### Data listing

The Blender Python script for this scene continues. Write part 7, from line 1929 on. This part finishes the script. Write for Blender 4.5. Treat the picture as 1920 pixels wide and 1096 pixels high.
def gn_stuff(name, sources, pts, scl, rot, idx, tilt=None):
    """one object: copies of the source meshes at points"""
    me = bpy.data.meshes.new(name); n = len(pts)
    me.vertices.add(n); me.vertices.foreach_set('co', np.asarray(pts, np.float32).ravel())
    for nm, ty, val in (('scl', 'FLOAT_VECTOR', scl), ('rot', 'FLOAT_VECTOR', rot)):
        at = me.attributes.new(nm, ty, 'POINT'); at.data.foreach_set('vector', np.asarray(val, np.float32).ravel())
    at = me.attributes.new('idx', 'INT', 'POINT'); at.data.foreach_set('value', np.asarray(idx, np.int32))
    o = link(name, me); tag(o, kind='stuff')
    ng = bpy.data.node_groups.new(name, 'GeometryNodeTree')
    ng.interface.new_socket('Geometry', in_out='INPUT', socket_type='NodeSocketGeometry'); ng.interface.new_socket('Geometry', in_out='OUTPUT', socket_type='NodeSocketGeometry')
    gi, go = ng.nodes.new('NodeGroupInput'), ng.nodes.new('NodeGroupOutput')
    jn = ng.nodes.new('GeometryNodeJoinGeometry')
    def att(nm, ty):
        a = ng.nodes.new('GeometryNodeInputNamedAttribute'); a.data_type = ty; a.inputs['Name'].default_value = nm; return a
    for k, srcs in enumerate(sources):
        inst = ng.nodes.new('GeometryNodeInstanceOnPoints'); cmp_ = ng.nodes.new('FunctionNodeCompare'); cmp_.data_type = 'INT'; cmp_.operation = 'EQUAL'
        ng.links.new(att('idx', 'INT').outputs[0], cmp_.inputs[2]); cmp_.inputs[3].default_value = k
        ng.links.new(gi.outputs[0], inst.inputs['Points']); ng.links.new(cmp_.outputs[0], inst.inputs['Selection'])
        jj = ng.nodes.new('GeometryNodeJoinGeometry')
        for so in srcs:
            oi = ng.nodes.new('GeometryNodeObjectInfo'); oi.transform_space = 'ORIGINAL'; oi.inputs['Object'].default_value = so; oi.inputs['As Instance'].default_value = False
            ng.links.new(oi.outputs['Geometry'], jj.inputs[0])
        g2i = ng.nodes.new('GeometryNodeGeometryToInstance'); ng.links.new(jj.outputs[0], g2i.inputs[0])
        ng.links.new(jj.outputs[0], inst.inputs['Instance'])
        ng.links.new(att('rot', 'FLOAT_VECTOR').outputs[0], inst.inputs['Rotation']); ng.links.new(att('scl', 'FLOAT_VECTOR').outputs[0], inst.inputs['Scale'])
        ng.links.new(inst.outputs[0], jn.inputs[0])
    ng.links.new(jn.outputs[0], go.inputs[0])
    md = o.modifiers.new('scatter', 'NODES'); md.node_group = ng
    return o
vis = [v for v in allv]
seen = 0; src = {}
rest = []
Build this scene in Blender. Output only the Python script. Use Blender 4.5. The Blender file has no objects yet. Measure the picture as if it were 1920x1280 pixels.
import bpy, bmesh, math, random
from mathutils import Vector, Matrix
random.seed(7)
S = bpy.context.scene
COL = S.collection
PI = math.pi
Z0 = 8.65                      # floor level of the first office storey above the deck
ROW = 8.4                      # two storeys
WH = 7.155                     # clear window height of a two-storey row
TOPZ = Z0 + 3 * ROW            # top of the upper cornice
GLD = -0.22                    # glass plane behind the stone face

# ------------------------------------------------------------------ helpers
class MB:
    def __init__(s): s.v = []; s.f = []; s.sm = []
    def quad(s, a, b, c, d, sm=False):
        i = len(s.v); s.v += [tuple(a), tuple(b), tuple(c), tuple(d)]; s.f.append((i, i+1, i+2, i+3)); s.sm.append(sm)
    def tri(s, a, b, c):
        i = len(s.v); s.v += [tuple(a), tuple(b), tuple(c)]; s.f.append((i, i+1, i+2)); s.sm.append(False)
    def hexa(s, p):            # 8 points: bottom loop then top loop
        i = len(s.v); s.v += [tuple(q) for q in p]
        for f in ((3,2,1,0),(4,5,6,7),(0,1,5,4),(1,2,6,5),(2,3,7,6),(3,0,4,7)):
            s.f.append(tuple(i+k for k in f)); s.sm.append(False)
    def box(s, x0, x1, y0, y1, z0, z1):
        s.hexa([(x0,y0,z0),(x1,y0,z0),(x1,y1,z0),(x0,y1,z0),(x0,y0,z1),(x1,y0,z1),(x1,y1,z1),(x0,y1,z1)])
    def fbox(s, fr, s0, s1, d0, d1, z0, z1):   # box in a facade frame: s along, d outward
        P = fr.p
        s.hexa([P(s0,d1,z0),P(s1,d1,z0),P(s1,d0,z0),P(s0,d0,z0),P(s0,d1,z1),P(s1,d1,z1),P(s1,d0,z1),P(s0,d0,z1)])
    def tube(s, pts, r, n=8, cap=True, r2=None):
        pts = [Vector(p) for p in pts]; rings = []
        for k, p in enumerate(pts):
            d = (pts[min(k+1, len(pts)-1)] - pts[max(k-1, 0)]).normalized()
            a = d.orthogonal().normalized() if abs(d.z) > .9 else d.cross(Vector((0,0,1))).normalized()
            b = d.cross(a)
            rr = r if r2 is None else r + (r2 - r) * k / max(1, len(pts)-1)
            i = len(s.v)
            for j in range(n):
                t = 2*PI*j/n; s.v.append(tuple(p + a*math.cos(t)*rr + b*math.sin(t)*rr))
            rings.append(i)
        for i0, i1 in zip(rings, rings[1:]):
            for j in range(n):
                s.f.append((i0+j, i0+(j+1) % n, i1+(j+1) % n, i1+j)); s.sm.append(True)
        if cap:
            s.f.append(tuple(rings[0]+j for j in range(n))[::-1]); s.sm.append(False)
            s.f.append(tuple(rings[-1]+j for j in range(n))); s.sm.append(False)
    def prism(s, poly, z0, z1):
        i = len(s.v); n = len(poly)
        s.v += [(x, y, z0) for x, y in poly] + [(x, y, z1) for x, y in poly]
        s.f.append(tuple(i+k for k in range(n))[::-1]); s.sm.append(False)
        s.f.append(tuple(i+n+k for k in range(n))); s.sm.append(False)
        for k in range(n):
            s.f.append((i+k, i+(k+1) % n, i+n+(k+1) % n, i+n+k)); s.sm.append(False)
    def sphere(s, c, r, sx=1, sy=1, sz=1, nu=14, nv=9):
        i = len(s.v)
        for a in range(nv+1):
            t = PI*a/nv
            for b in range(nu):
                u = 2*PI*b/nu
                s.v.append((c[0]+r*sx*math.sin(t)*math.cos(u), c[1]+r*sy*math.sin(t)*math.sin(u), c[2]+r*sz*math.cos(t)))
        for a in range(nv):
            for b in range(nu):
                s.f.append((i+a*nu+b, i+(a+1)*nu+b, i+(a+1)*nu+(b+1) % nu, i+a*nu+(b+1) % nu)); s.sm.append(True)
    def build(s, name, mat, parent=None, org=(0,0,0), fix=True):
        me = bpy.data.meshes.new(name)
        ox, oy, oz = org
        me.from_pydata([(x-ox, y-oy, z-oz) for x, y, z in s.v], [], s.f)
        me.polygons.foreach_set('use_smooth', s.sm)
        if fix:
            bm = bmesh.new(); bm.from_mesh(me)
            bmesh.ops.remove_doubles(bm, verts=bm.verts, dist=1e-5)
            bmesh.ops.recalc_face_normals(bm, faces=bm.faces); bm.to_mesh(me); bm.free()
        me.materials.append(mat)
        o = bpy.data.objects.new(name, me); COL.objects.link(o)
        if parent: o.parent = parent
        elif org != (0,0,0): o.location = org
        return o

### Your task
Collect the lines that hold "objects".

### Exercise result
Build this scene in Blender. Output only the Python script. Use Blender 4.5. The Blender file has no objects yet. Measure the picture as if it were 1920x1280 pixels.
        o = bpy.data.objects.new(name, me); COL.objects.link(o)